I was intrigued. I still had no interest in sleeping with him, nor did I have any interest in taking my clothes off on camera, but I was curious to see what a porn shoot was actually like. For some people, porn is the machine that drives their idea of what perfect sexual expression is, and I was fascinated to see it being produced. I was even more curious to speak with his "models"—what kind of a girl decides that she wants to show all that on camera?
He invited me to his next shoot to watch: it was a girl-girl thing, very tame (most of his stuff is), in a Residential Suites room somewhere in a Seattle suburb. I was surprised that the shoot didn't bother me at all, and the girls were totally normal (though I did have to have one explain to me what "femdom" was). One was a student, the other had flown in to see friends and had worked for my friend before. From a production standpoint, it was totally disorganized. Dildos, restraints, and vibrators here and there, a huge cardboard box that he schlepped all his filming gear in, and general chaos.
I saw that there was a need for my services.
I made it clear—again—that I still wouldn't sleep with him, but that I'd work as a PA for him if he wanted.
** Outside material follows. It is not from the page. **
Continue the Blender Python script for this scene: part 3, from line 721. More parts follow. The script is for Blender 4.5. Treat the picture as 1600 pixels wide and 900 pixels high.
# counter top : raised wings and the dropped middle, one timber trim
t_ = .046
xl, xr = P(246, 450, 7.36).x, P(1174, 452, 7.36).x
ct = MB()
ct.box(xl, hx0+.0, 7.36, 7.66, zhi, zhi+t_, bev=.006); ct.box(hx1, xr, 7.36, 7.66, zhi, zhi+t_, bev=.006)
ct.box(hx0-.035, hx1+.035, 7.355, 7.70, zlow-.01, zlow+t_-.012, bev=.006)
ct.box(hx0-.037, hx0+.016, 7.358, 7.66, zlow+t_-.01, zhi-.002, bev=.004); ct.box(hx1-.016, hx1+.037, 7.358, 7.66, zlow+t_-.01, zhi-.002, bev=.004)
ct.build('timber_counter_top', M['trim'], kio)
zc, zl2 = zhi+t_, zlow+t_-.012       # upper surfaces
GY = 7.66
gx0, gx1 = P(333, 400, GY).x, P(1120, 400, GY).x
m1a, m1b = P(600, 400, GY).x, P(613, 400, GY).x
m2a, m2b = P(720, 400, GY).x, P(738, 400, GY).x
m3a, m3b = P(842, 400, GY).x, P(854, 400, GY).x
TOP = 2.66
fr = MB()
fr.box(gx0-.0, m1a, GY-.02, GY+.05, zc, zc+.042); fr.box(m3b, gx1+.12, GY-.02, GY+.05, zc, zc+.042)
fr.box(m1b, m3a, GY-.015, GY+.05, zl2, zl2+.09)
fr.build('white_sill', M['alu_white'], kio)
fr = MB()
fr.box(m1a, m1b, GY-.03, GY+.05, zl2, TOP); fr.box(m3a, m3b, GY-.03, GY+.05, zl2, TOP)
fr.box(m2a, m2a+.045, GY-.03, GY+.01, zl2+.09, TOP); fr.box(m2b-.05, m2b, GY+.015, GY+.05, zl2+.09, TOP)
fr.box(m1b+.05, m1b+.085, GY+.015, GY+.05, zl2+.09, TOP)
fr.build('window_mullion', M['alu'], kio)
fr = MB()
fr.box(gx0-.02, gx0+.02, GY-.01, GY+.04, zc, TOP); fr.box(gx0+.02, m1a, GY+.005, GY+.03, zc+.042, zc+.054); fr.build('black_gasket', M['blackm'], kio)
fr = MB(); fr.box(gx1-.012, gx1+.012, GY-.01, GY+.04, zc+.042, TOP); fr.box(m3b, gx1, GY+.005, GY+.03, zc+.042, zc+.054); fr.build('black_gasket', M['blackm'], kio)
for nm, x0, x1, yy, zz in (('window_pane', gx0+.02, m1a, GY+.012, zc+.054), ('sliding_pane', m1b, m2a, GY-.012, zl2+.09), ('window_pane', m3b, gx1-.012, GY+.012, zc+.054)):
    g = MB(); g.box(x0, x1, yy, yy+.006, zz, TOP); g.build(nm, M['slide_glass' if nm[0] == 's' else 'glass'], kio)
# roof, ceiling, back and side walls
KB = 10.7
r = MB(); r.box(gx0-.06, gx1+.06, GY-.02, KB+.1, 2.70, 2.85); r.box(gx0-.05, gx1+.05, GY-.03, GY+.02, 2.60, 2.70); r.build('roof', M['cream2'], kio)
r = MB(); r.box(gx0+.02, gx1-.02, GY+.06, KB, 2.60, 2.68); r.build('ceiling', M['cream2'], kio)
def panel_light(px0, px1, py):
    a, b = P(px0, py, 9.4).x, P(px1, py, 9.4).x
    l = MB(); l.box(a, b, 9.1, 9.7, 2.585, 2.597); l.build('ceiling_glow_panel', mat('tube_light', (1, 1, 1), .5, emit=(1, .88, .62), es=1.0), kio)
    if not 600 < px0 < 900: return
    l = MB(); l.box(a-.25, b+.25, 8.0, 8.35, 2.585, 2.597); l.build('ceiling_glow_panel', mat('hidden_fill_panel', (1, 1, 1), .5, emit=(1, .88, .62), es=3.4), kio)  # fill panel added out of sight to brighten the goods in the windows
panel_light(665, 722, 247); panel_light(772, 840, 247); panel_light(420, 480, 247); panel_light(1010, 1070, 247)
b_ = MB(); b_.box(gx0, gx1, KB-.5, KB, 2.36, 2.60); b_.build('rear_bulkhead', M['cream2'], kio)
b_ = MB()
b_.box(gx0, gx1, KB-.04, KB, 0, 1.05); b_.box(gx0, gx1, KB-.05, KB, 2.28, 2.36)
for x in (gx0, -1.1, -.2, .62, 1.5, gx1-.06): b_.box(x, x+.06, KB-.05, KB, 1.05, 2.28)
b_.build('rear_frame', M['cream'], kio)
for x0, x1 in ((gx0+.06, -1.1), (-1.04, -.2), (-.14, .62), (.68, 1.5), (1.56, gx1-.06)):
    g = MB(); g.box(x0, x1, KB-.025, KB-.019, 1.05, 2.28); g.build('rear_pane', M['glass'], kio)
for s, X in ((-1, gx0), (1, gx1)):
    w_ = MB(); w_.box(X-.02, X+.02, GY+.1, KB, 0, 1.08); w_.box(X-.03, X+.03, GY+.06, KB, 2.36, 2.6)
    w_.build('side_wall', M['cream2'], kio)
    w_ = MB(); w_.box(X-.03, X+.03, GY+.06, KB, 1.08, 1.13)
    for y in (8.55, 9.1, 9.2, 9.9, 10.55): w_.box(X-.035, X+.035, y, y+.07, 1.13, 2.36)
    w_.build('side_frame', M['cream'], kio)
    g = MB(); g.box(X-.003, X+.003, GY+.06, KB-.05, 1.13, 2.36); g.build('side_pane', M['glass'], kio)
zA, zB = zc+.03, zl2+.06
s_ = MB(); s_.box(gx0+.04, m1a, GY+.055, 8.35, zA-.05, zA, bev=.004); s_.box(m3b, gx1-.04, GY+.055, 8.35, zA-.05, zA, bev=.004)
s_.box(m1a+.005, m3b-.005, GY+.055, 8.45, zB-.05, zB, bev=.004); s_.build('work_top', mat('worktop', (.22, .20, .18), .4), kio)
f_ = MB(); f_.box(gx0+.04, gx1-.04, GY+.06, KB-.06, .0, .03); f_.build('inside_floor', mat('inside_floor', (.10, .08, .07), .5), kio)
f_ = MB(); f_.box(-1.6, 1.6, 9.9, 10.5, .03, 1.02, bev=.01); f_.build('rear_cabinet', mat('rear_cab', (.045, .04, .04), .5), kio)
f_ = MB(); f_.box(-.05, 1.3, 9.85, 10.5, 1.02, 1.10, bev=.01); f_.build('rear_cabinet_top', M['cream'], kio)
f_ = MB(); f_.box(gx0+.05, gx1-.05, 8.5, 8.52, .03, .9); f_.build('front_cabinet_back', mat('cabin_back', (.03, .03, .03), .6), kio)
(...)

I'd come to shoots, ensure that there was food, that props were clean, that we had a schedule for the day's shooting. Most of the time, I also end up doing the handheld camera work, too. (Surreal. Who knew you could feel nothing but mild boredom while zooming in on a girl's pussy?)Outside of filming, I've found us a lawyer with experience representing those in the adult industry, and I've gotten us business insurance. My project this afternoon is to track down all of the details on getting our models full STD screens with an organization who provides testing for those in the adult industry. Later this week, I'm going to check out some "studio" space over at a local sex club for a shoot coming up.
It has all become weirdly mundane. I don't get involved with any of the models, nor with my friend/boss—I show up and do what I need to, and get paid better than I did while working as an editor. I've never appeared on camera, and don't plan on doing so. Some of my friends know, some don't. My family doesn't know, and won't. God help me, I hope the Google search engine does not make the connections between my real name and this work, because then I really wouldn't ever get a real job again. This is not work that I would choose to be doing in any other circumstance. I don't feel forced into it, but it also seems dumb to walk away from increasing my net monthly takehome by 25 or 30 percent, for working roughly 20 hours a month. There really isn't enough work for me to make a full living out of it, but it makes it possible for me to go out from time to time, buy a new pair of shoes if I need to. I can't do that on what I'm getting on unemployment. So, I'll continue to do this until I find a normal job, and when I do, I'll quit.